ST. PAUL - The Minnesota Department of Public Safety (DPS) Office of Traffic Safety reports the state is on pace to have the lowest number of traffic deaths since 1944, despite at least three weekend deaths that pushed the 2010 total over the 200-death milestone. As of July 19, the state's preliminary traffic death count is 204, compared to 214 at this time last year. The state hit the 100 death-mark in late April.

DPS projects 400 deaths for the year, a figure that would meet the goal of the state's core traffic safety initiative, Toward Zero Deaths (TZD), of 400 or fewer deaths for 2010. There were 421 deaths in 2009.

Traffic Safety officials say enforcement of seat belt use as well as aggressive and impaired driving patrols coupled with educational outreach have factored in the lower death count. DPS also cites continued MnDOT engineering improvements and efficient emergency response to crashes are contributing to the lower death count - all elements of the TZD program.

"Minnesota has achieved real progress in recent years in limiting road deaths, and we are on pace to continue this trend," says Cheri Marti, director of DPS Office of Traffic Safety. "We call on all motorists to exercise safe driver behavior to stop preventable deaths."

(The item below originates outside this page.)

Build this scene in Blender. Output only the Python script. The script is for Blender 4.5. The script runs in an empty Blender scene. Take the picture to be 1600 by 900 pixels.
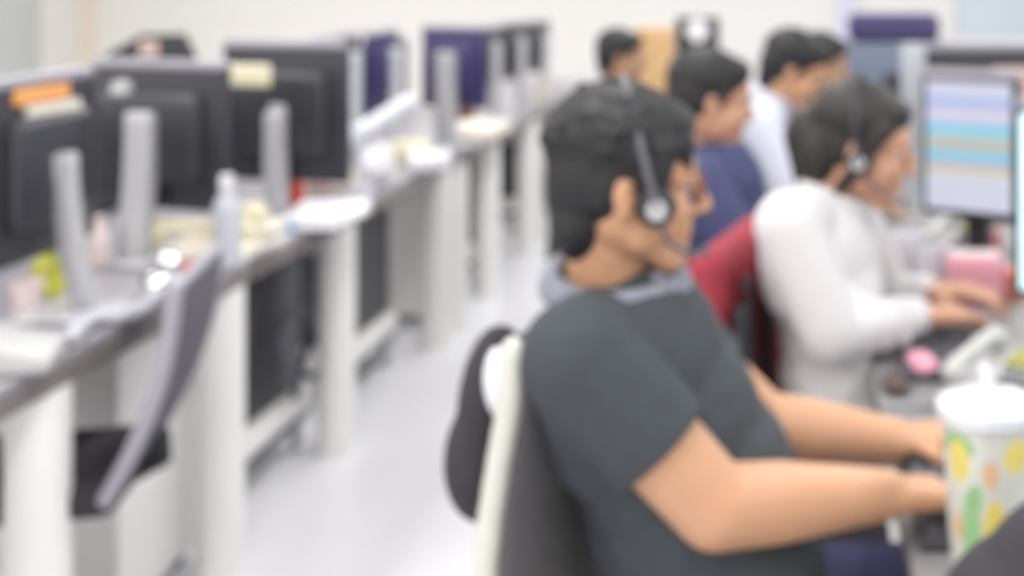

The 204 traffic deaths for 2010 include - 15 motorcyclists, the same count with this time in 2009; 19 pedestrians, up from 15 at this time last year; and five bicyclists, level with the 2009 count at this time.

Officials say summer is a critical time for motorists to watch for motorcyclists, pedestrians and bicyclists, and offer these tips:

Pedestrians - Motorists must yield for crossing pedestrians at all marked and unmarked crosswalks and intersections; and pedestrians must obey traffic control devices. Motorists need to anticipate pedestrians crossing both at crosswalks and crossing illegally.

Motorcyclists - Ridership is at an all-time high in the state. Motorists should look twice for motorcycles before turning or changing lanes and allow plenty of room. Riders should wear high-visibility protective gear to stand out in traffic. Riders of all experience levels are encouraged to take a training course once every four years; for more information, visit

Bicyclists - Bike riders should wear helmets and bright, reflective clothing, and lights at night. Riders must obey traffic signals. Motorists must share the road with bikes and drive alert for riders.

TZD focuses on the application of four strategic areas to reduce crashes - education, enforcement, engineering and emergency trauma response.TZD is a partnership led by the departments of Public Safety, Transportation and Health, in cooperation with state and local law enforcement, Minnesota County Engineers Association, and the Center for Transportation Studies at the University of Minnesota.

Driving Minnesota Toward Zero Deaths.